Workaday Wednesday

A busy, but productive day at work, and a day of unexpected sun and good weather. Except for a very delayed subway connection this morning and an uncomfortably crowded car when it arrived, today was pretty much just your average, busy Wednesday.

A night at the library

I spent another day wrasslin’ with a manuscript, taking all my corrections and putting them back into a Word document to send to the authors. We’ll see how quick they can respond, and if they agree to all my changes.

A few other e-mails aside, and a quick escape for lunch, that was pretty much my day. My evening was spent at an event called Speculating on Fiction at the New York Public Library. The guests included John Scalzi, Scott Westerfeld, Cat Valente, and of course my favorite author, Lev Grossman. Gavin Grant of Small Beer Press emceed, and Brian Slattery and friends provided music.

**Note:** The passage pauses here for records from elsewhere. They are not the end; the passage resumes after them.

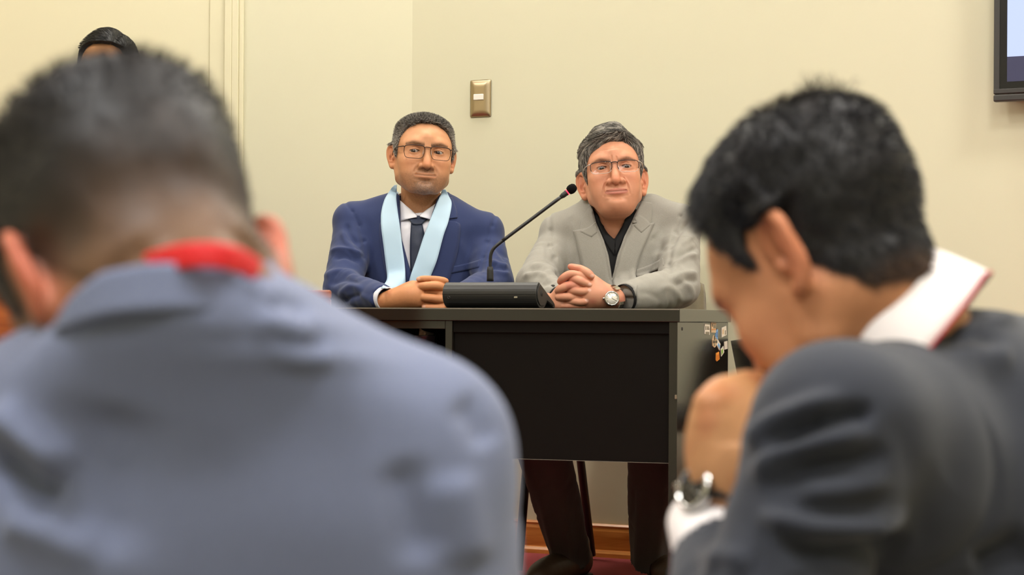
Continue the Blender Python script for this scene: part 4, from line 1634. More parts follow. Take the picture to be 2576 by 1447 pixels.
def shoe(person, heel, toe, label=None, lace_side=1):
    """lace-up leather shoe from heel point to toe point on the floor"""
    heel, toe = np.array(heel, float), np.array(toe, float)
    d = (toe - heel) / np.linalg.norm(toe - heel)
    s = np.array([-d[1], d[0], 0.0])
    L = np.linalg.norm(toe - heel)
    up = np.array([0, 0, 1.0])
    lo = np.minimum(heel, toe) - 0.08
    hi = np.maximum(heel, toe) + np.array([0.08, 0.08, 0.16])
    lo[2] = -0.005
    f = Field(lo, hi, 0.004)

    def q(a, b, c):
        return heel + d * a + s * b + up * c
    f.chain([(*q(0.035, 0, 0.045), 0.036), (*q(0.10, 0, 0.048), 0.040), (*q(0.17, 0, 0.040), 0.043), (*q(L - 0.05, 0, 0.032), 0.038), (*q(L - 0.02, 0, 0.026), 0.024)], k=0, n=14)
    f.cone(q(0.040, 0, 0.07), q(0.058, 0, 0.100), 0.034, 0.040, k=0.02)
    f.cone(q(0.070, 0, 0.145), q(0.060, 0, 0.10), 0.030, 0.030, k=0.005, op='s')
    f.cut(lambda X, Y, Z: 0.014 - Z, 0.004)
    V, Q = f.mesh()
    up_ = link('shoe', mesh_np('shoe', V, Q), M['shoe'], person)
    V2 = V[V[:, 2] < 0.03]
    # sole: outline by width along the foot
    st = np.linspace(0.0, L, 16)
    wd = np.interp(st / L, [0, .05, .2, .45, .7, .9, .97, 1], [.012, .030, .036, .034, .044, .038, .024, .004]) + 0.003
    out = [(a, b) for a, b in zip(st, wd)] + [(a, -b) for a, b in zip(st[::-1], wd[::-1])]
    link('sole', prism_me('sole', out, d, s, up, 0.0, 0.016, heel * np.array([1, 1, 0])), M['rubber'], up_)
    for i in range(4):
        a = 0.095 + 0.022 * i
        zt = 0.094 - 0.008 * i
        pts = [q(a + 0.004, -0.026, zt - 0.012), q(a, -0.012, zt + 0.001), q(a, 0.012, zt + 0.001), q(a + 0.004, 0.026, zt - 0.012)]
        link('lace', tube_me('lace', cr(pts, 10), 0.0024, 6), M['lace'], up_)
    return up_
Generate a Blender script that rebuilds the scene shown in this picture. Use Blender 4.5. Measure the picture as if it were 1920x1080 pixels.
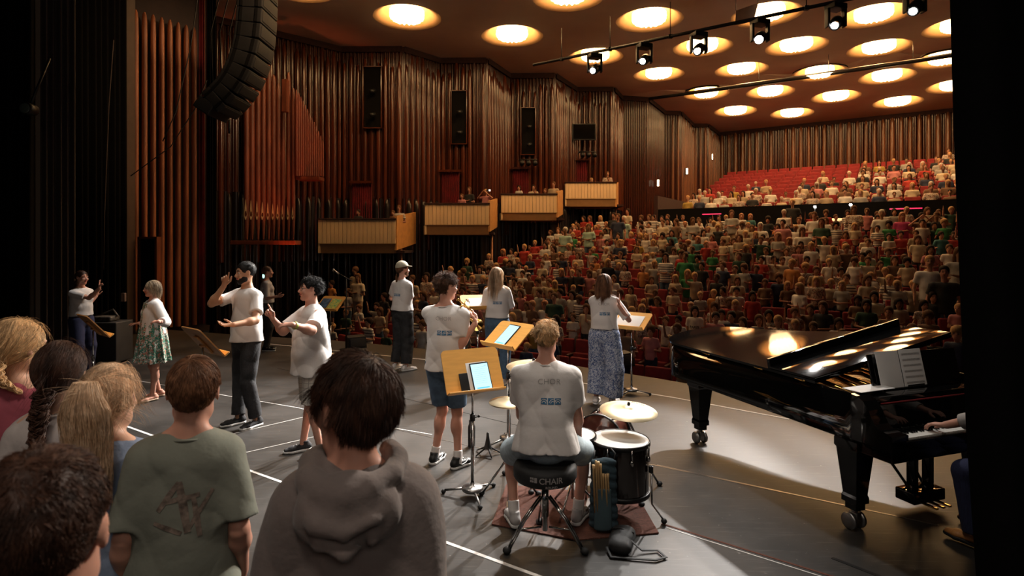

It was a lot of fun. John Sclazi was quite entertaining, essentially just repeating the story he tells here about The Shadow War of the Night Dragons, Book One: The Dead City. Cat Valente was maybe the best reader of her work, making me wonder what’s wrong with me that I’ve never read any of it yet, and Scott Westerfeld not for the first time made me want to read his Leviathan series. And even Grossman was good, reading from the forthcoming Magicians sequel, which, at least in the section he read, focuses more closely on one of the first book’s most woefully mistreated characters, Julia. It wasn’t good enough to convince me to actually read the new book — I don’t think anything could do that — but he didn’t seem out of place on the stage or anything like that.

(I did note that only one person had a question for him during the Q&A, about how he manages being a full-time critic for Time with writing a novel. But the man’s not tedious idiot. Anybody can write a lousy book. A really, really, really lousy book.)

What’s shakin’

A busy day at work, spent mostly continuing to read the manuscript that arrived in my in-box on Friday. I finished, for the most part, although I’ll have to spend tomorrow making a few structural changes, as well as converting all of my handwritten corrections into the Word document I can send back to the authors. (Therein lies the drawback of preferring to edit on a printed copy.)

And tonight, for dinner, we had leftover Chinese food. Hence, the leftover fortune cookie.

A romantic evening awaits you in the off-world colonies

How is that Friday, the very last day in the week, was also by far my busiest?

Maybe it has something to do with the manuscript that landed in my lap, or rather my e-mail in-box, first thing this morning. I started reading through it and realized it needed more corrections — mostly typos, but some factual — than at first glance. So, aside from another project that ate into a lot of my time, I spent the day reading the book, with my red pen in hand. As I noted via Twitter, sometimes I don’t feel like I’m correcting grammar, but rather introducing it to a manuscript for the very first time. (I also realized that my life would be very different, at least in the way I think about my job and the way I do it, if I hadn’t taken that copyediting class my senior year of college.)

When I left for the day, I was about halfway through the manuscript. With luck, I’ll finish on Monday and send my corrections and queries off to the authors. It would be nice to put the book into production soon, even if at this point it’s unlikely to make the year.

And yeah, I’m fairly sure the world isn’t going to end this weekend.

This evening, after dinner, I got a fortune cookie, the one in the photograph up above. (That’s allowed even when you don’t eat Chinese food for dinner, right?) It said, “A romantic evening awaits you tonight.” So, of course, I spent the evening watching a zombie movie with friends over Twitter. Well, I had a lot of fun, even if I can’t say my feelings on 28 Weeks Later as a film are much revised from my original opinion.

Though never let it be said that zombies can’t be romantic.

Thoroughly Thursday

The sun actually came out for most of today, which was a shock. I ate my lunch in a little public park — basically just some benches in the courtyard next to a building — a couple of blocks from the office.

Beyond that, it was a pretty ordinary Thursday. I started reading Ursula K. Le Guin’s Tales from Earthsea. I got my business cards — a whole box, with no one, really, to give them to. And the not-quite-as-dreadful instant coffee flavors arrived today as well. That’s about the level of excitement we’re dealing with here, this particular Thursday.